CW : Clairement. C’était leur dernière carte. Le putsch était prévu pour le 10 janvier, jour de la reconduction de Maduro à la présidence. Ils avaient dit qu’ils ne la laisseraient pas passer pourtant Maduro a prêté serment. Ensuite le putsch a été reporté au 23 janvier, puis au 4 février, puis encore au 23 février, puis, après le carnaval, ils l’ont tenté avec la grande coupure d’électricité. Le seul pays qui est en mesure de paralyser un autre pays de cette façon, ce sont les Etats-Unis. Nous sous-estimons souvent, comme d’ailleurs le gouvernement et Maduro, à quel point ils sont supérieurs militairement. Là, ça devait être le coup de grâce et, dans un autre pays, ça aurait réussi. Mais pas au Venezuela. Les gens ont marché des kilomètres puisqu’il n’y avait plus de métro. Puis ils sont arrivés à leur travail et il n’y avait pas de lumière. On ne pouvait pas faire ses courses, acheter quoi que ce soit. Mais il n’y pas eu de révolte contre Maduro. Ils avaient compté que, dans de telles conditions, une population normale se révolterait…
UZ : Mais, malgré cela, vous vous attendez bien à ce que les Etats-Unis lancent de nouvelles attaques.
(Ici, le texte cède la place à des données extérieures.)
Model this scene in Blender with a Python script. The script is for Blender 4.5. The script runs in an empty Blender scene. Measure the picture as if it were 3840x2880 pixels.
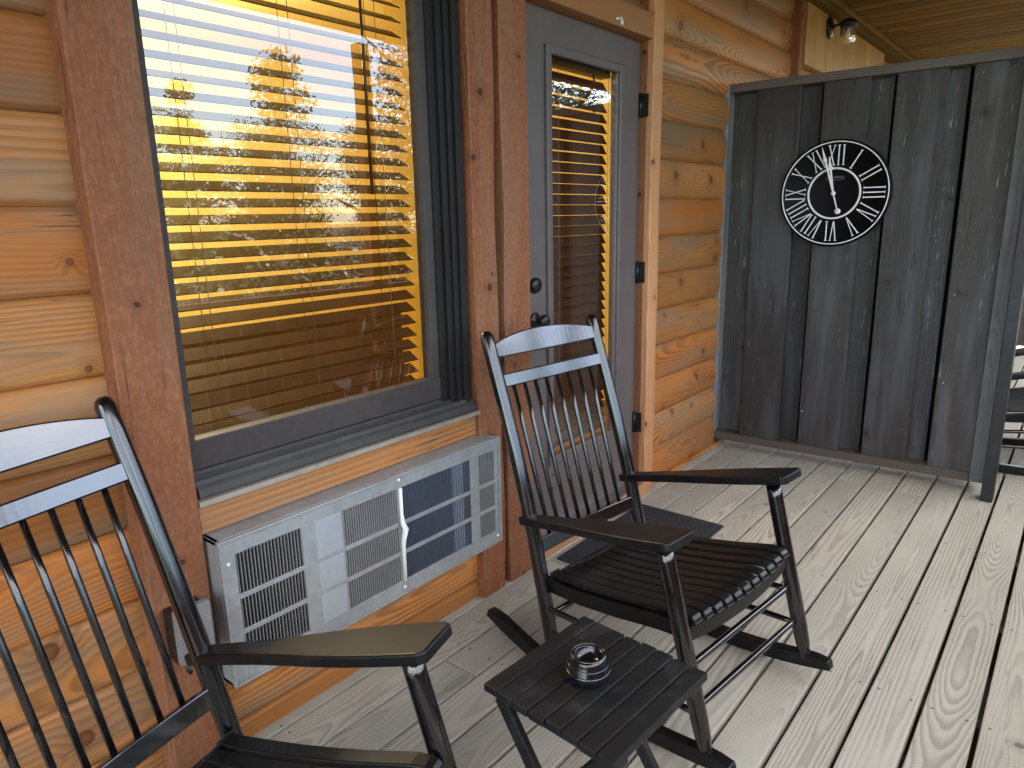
import bpy, math, random
from mathutils import Vector, Matrix
random.seed(7)
S = bpy.context.scene
COL = S.collection
PI = math.pi

# ------------------------------------------------------------------ helpers
class MB:
    """collects faces with grain coordinates (metres) and a per-board id"""
    def __init__(s): s.v=[]; s.f=[]; s.uv=[]; s.b=[]; s.sm=[]
    def face(s, pts, uvs=None, bid=0.0, smooth=False):
        i=len(s.v); s.v+= [tuple(p) for p in pts]; s.f.append(tuple(range(i,i+len(pts))))
        s.uv.append(uvs or [(p[0],p[2]) for p in pts]); s.b.append(bid); s.sm.append(smooth)
    def grid(s, rows, bid=0.0, smooth=True, close=False, uvf=None):
        """rows: list of equal-length point lists, shared vertices"""
        n=len(rows[0]); i0=len(s.v)
        for r in rows: s.v += [tuple(p) for p in r]
        L=[0.0]
        for a,b in zip(rows,rows[1:]): L.append(L[-1]+(Vector(a[0])-Vector(b[0])).length)
        W=[0.0]
        for a,b in zip(rows[0],rows[0][1:]+rows[0][:1]): W.append(W[-1]+(Vector(a)-Vector(b)).length)
        m = n if close else n-1
        for r in range(len(rows)-1):
            for k in range(m):
                k2=(k+1)%n
                s.f.append((i0+r*n+k, i0+r*n+k2, i0+(r+1)*n+k2, i0+(r+1)*n+k))
                s.uv.append([(L[r],W[k]),(L[r],W[k+1]),(L[r+1],W[k+1]),(L[r+1],W[k])])
                s.b.append(bid); s.sm.append(smooth)
        return i0
    def ngon_idx(s, idx, uvs, bid=0.0):
        s.f.append(tuple(idx)); s.uv.append(uvs); s.b.append(bid); s.sm.append(False)
    def box(s, c, d, axis=None, bid=None, M=None):
        """box centred c, full sizes d; grain along axis (default longest); M: optional 4x4"""
        if bid is None: bid=random.random()
        if axis is None: axis=max(range(3), key=lambda i:d[i])
        h=[x/2 for x in d]; P=[]
        for z in (-1,1):
            for y in (-1,1):
                for x in (-1,1): P.append(Vector((x*h[0],y*h[1],z*h[2])))
        F=[(0,2,3,1),(4,5,7,6),(0,1,5,4),(2,6,7,3),(0,4,6,2),(1,3,7,5)]
        i0=len(s.v); c=Vector(c)
        for p in P:
            q=c+p
            if M is not None: q=M@q
            s.v.append(tuple(q))
        o=[i for i in range(3) if i!=axis]
        for f in F:
            s.f.append(tuple(i0+k for k in f)); s.sm.append(False); s.b.append(bid)
            # which axis is constant on this face
            fa=[i for i in range(3) if len({round(P[k][i],6) for k in f})==1][0]
            va=[i for i in o if i!=fa]; 
            if fa==axis: us=[(P[k][o[0]]*.3,P[k][o[1]]) for k in f]
            else: us=[(P[k][axis]+(c[axis] if M is None else 0),P[k][va[0]]+(0.31*fa)*(h[fa]>0)*.0) for k in f]
            s.uv.append(us)
    def tube(s, path, rad, seg=12, bid=None, caps=True, squash=1.0):
        if bid is None: bid=random.random()
        path=[Vector(p) for p in path]; n=len(path)
        if not isinstance(rad,(list,tuple)): rad=[rad]*n
        rows=[]; up=None
        for i,p in enumerate(path):
            t=(path[min(i+1,n-1)]-path[max(i-1,0)]).normalized()
            if up is None:
                up=Vector((0,0,1)) if abs(t.z)<.9 else Vector((1,0,0))
            a=t.cross(up).normalized(); b=a.cross(t).normalized(); up=b
            rows.append([p+a*(rad[i]*math.cos(2*PI*k/seg))+b*(rad[i]*squash*math.sin(2*PI*k/seg)) for k in range(seg)])
        i0=s.grid(rows,bid,True,True)
        if caps:
            s.ngon_idx([i0+k for k in reversed(range(seg))],[(0,0)]*seg,bid)
            j=i0+(n-1)*seg; s.ngon_idx([j+k for k in range(seg)],[(0,0)]*seg,bid)
    def lathe(s, prof, c=(0,0,0), seg=32, M=None, bid=0.0):
        rows=[]
        for r,z in prof:
            row=[]
            for k in range(seg):
                a=2*PI*k/seg; q=Vector((c[0]+r*math.cos(a),c[1]+r*math.sin(a),c[2]+z))
                row.append(M@q if M is not None else q)
            rows.append(row)
        s.grid(rows,bid,True,True)
    def prism(s, poly, frame, t, bid=None, ua=0):
        """poly 2D points (ccw) in the plane frame=(origin,xdir,ydir); extruded t along normal (centred)"""
        if bid is None: bid=random.random()
        o,x,y=[Vector(q) for q in frame]; nrm=x.cross(y).normalized()
        A=[o+x*p[0]+y*p[1]+nrm*(t/2) for p in poly]; B=[o+x*p[0]+y*p[1]-nrm*(t/2) for p in poly]
        i0=len(s.v); n=len(poly); s.v+=[tuple(p) for p in A+B]
        g=lambda p:(p[ua],p[1-ua])
        s.ngon_idx([i0+k for k in range(n)],[g(p) for p in poly],bid)
        s.ngon_idx([i0+n+k for k in reversed(range(n))],[g(p) for p in reversed(poly)],bid)
        for k in range(n):
            k2=(k+1)%n
            s.f.append((i0+k2,i0+k,i0+n+k,i0+n+k2)); s.b.append(bid); s.sm.append(False)
            a,b=g(poly[k]),g(poly[k2]); s.uv.append([(b[0],b[1]),(a[0],a[1]),(a[0],a[1]+t),(b[0],b[1]+t)])
    def build(s, name, mat, parent=None, bevel=0.0, loc=None, seg=2, auto=False):
        me=bpy.data.meshes.new(name); me.from_pydata(s.v,[],s.f)
        uvl=me.uv_layers.new(name='UVMap'); k=0; flat=[]
        for u in s.uv:
            for q in u: flat+= [q[0],q[1]]
        uvl.data.foreach_set('uv',flat)
        at=me.attributes.new('bid','FLOAT','FACE'); at.data.foreach_set('value',s.b)
        me.polygons.foreach_set('use_smooth',s.sm)
        me.materials.append(mat); me.update()
        o=bpy.data.objects.new(name,me); COL.objects.link(o)
        if parent: o.parent=parent
        if loc: o.location=loc
        if bevel:
            m=o.modifiers.new('Bevel','BEVEL'); m.width=bevel; m.segments=seg; m.limit_method='ANGLE'; m.angle_limit=math.radians(35)
            m.harden_normals=False
        return o

def tag(o,label=None,cat=None,group=None,kind=None):
    if label: o['label']=label
    if cat: o['category']=cat
    if group: o['group']=group
    if kind: o['kind']=kind
    return o
def empty(name,loc=(0,0,0),rz=0,label=None,cat=None,group=None):
    o=bpy.data.objects.new(name,None); o.empty_display_size=.1; COL.objects.link(o)
    o.location=loc; o.rotation_euler=(0,0,rz); return tag(o,label,cat,group)
def copy_tree(o,parent=None):
    c=o.copy(); COL.objects.link(c); c.parent=parent
    for ch in list(o.children): copy_tree(ch,c)
    return c

# ------------------------------------------------------------------ materials
class NT:
    def __init__(s,name):
        s.m=bpy.data.materials.new(name); s.m.use_nodes=True; s.t=s.m.node_tree; s.n=s.t.nodes; s.n.clear()
        s.out=s.n.new('ShaderNodeOutputMaterial')
    def new(s,t,**k):
        n=s.n.new(t)
        for a,b in k.items(): setattr(n,a,b)
        return n
    def link(s,a,b): s.t.links.new(a,b)
    def sock(s,v,inp):
        if hasattr(v,'is_output'): s.link(v,inp)
        else: inp.default_value=v
    def math(s,op,a,b=None,c=None,clamp=False):
        n=s.new('ShaderNodeMath',operation=op,use_clamp=clamp)
        s.sock(a,n.inputs[0])
        if b is not None: s.sock(b,n.inputs[1])
        if c is not None: s.sock(c,n.inputs[2])
        return n.outputs[0]
    def comb(s,x,y,z):
        n=s.new('ShaderNodeCombineXYZ'); s.sock(x,n.inputs[0]); s.sock(y,n.inputs[1]); s.sock(z,n.inputs[2]); return n.outputs[0]
    def noise(s,vec,scale,detail=2,rough=.5,dist=0):
        n=s.new('ShaderNodeTexNoise'); s.link(vec,n.inputs['Vector']); n.inputs['Scale'].default_value=scale
        n.inputs['Detail'].default_value=detail; n.inputs['Roughness'].default_value=rough; n.inputs['Distortion'].default_value=dist
        return n.outputs['Fac']
    def ramp(s,fac,a,b,smooth=True):
        n=s.new('ShaderNodeMapRange',interpolation_type='SMOOTHSTEP' if smooth else 'LINEAR',clamp=True) if smooth else s.new('ShaderNodeMapRange',clamp=True)
        s.sock(fac,n.inputs['Value']); n.inputs['From Min'].default_value=a; n.inputs['From Max'].default_value=b
        return n.outputs[0]
    def mix(s,f,a,b,mode='MIX'):
        n=s.new('ShaderNodeMix',data_type='RGBA',blend_type=mode); s.sock(f,n.inputs[0])
        for v,i in ((a,n.inputs[6]),(b,n.inputs[7])):
            if hasattr(v,'is_output'): s.link(v,i)
            else: i.default_value=(*v,1)
        return n.outputs[2]
    def princ(s,col,rough,normal=None,**k):
        p=s.new('ShaderNodeBsdfPrincipled')
        if hasattr(col,'is_output'): s.link(col,p.inputs['Base Color'])
        else: p.inputs['Base Color'].default_value=(*col,1)
        s.sock(rough,p.inputs['Roughness'])
        if normal is not None: s.link(normal,p.inputs['Normal'])
        for a,b in k.items(): s.sock(b,p.inputs[a.replace('_',' ')])
        s.link(p.outputs[0],s.out.inputs[0]); return p
    def bump(s,h,strength,dist=.002):
        b=s.new('ShaderNodeBump'); b.inputs['Strength'].default_value=strength; b.inputs['Distance'].default_value=dist
        s.link(h,b.inputs['Height']); return b.outputs[0]

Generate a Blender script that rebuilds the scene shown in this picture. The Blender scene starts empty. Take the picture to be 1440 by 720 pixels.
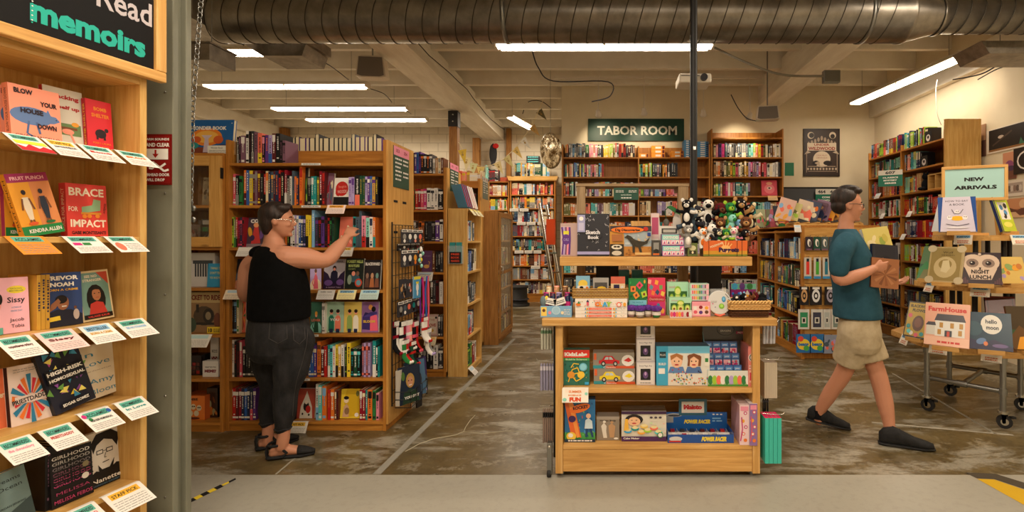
import bpy,math,random
from mathutils import Vector,Matrix,Euler
R=random.Random(7)
F,CX,CY,H=700.,850.,335.,1.45
V=Vector
def PX(px,Y):return (px-CX)*Y/F
def PZ(py,Y):return H-(py-CY)*Y/F
def P(px,py,Y):return V((PX(px,Y),Y,PZ(py,Y)))
def lin(c):return tuple((x/12.92 if x <= .04045 else ((x+.055)/1.055)**2.4) for x in c)
def hx(s):return lin((int(s[0:2],16)/255,int(s[2:4],16)/255,int(s[4:6],16)/255))
COL={k:hx(v) for k,v in dict(red='B8241F',crimson='8E1428',maroon='5A1A20',coral='E8705A',salmon='F09A85',orange='E2762A',amber='E8A23A',
    yellow='E6C832',gold='C99A3C',cream='E6D8B4',white='E4E0DA',grey='8C8A86',black='18171A',charcoal='34343A',navy='1E2A4C',blue='2E5CA8',sky='7FB2DC',
    teal='1E8C8C',mint='8CCFC0',green='2E7A40',forest='1E4A34',lime='9CC43C',olive='6C6C34',purple='5C3484',lilac='B09CCC',mauve='7A5468',pink='E48CA4',
    magenta='C42C78',brown='6A402A',tan='B88C5C',aqua='5CC4C4',slate='4A5A68',rose='D8586C',cyan='3CA4D8').items()}
def col(c):return COL[c] if isinstance(c,str) and c in COL else (hx(c) if isinstance(c,str) else c)
SC=bpy.context.scene
LINK=SC.collection.objects.link
MATS={}
def mat(name,base=(.5,.5,.5),rough=.5,metal=0.,spec=.5,**k):
    m=bpy.data.materials.new(name);m.use_nodes=True
    nt=m.node_tree;b=nt.nodes['Principled BSDF']
    b.inputs['Base Color'].default_value=(*base,1);b.inputs['Roughness'].default_value=rough
    b.inputs['Metallic'].default_value=metal;b.inputs['Specular IOR Level'].default_value=spec
    for kk,vv in k.items():b.inputs[kk.replace('_',' ')].default_value=vv
    MATS[name]=m
    return m,nt,b
def nn(nt,t,**k):
    n=nt.nodes.new(t)
    for a,v in k.items():setattr(n,a,v)
    return n
def attr_mat(name,rough,spec=.4,**k):
    m,nt,b=mat(name,rough=rough,spec=spec,**k)
    a=nn(nt,'ShaderNodeAttribute',attribute_name='Col');nt.links.new(a.outputs['Color'],b.inputs['Base Color'])
attr_mat('print',.45,.35)
attr_mat('gloss',.25,.5)
attr_mat('cloth',.9,.1)
attr_mat('matte',.75,.25)
attr_mat('glossmetal',.35,.5,Metallic=.9)
def ramp(nt,stops):
    r=nn(nt,'ShaderNodeValToRGB');e=r.color_ramp.elements
    while len(e)<len(stops):e.new(.5)
    for i,(p,c) in enumerate(stops):e[i].position=p;e[i].color=(*c,1)
    return r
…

CW : Ce que nous vivons, c’est la lutte des classes : une lutte des classes visible, qui ouvre aussi des potentialités révolutionnaires, objectives et subjectives. Sans doute seulement quelques-unes mais elles existent. Dans quel autre pays trouvez-vous un ensemble solide, dans la population, de cinq millions de personnes qui sont anti-impérialistes ? Pas révolutionnaires, pas communistes, mais anti-impérialistes.
UZ : Tous les médias et toutes les forces politiques disent en ce moment : « tout est terrible au Venezuela ». Et voilà que les communistes viennent dire : « Il y des potentialités, il y a des raisons d’espérer. » Y a-t-il vraiment un fondement pour le croire ?
CW : Certainement. Si les médias bourgeois avaient raison, Guaido serait au pouvoir et Maduro serait en prison ou à Guantanamo, comme Pompeo le demande, ou, avec beaucoup de chance, à Cuba. La réalité, c’est que les Etats-Unis veulent mettre au pas depuis 20 ans le mouvement bolivarien et qu’ils n’y parviennent pas. La population voit bien comment les Etats-Unis procèdent contre le Venezuela. Et elle sait bien que s’il n’y a soudainement plus rien à acheter, cela ne vient pas du ciel. Dans les années 80, il n’y avait quasiment rien pour la plus grande partie des Vénézuéliens. Avec Chavez tout s’est amélioré pour la population.
UZ : Cela veut dire que cette conscience anti-impérialiste et la force du chavisme sont toujours aujourd’hui assez fort pour résister aux Etats-Unis ?
CW : Sinon les Etats-Unis seraient déjà dans la place. Je suis tout à fait pragmatique. On ne doit pas se laisser illusionner.